Tuned In

JPTV Jr.: Educating the Next Generation of Reality Contestants

  • Share
  • Read Later

As any parent today will tell you, it is important for children to begin early acquiring the technological skills they will need in our demanding world. For instance, how can we use the Internet and distance-learning technology to teach children the vital skills they will need in order to successfully compete in the reality-TV marketplace of tomorrow?

At least one company is stepping up to the challenge. Tuned In Jr., a fan of Poptropica—a games site that allows you to create an avatar and play on a number of themed “islands”—has recently begun playing something called, I kid you not, Reality TV Island. As an involved, attentive parent—though not actually involved and attentive enough to forbid him playing something called “Reality TV Island”—I asked him to give me a walkthrough.

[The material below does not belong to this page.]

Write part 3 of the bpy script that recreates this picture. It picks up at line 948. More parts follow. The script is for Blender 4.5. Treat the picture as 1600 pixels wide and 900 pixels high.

Reality TV Island is basically a pared down, less cutthroat version of Survivor. You compete in challenges against a group of opponents (computer-generated, not played by other, real people), many of which resemble actual Survivor challenges: Totem Hop, Coconut Catch, Boulder Push, Shuffleboard and Balanced Diet, a faithful re-creation of the kind of final-three Survivor challenge in which you balance a long pole while weight (here, food) is gradually added to it. The winner of each challenge gets immunity. Then you vote someone off.

Because you’re not playing against actual human opponents, alliance-making doesn’t figure in. But Tuned In Jr. (at left in top photo, wearing top hat) says there’s strategy nonetheless. The game tends to focus on eliminating greater threats, which is to say, the player who finishes second but does not get immunity. The best way to avoid elimination: “Win, get lucky, don’t get in second,” says Tuned In Jr. “Or look cool.” Hence the top hat.

It’s not exactly outwit, outplay, outlast. But you’ve got to start somewhere.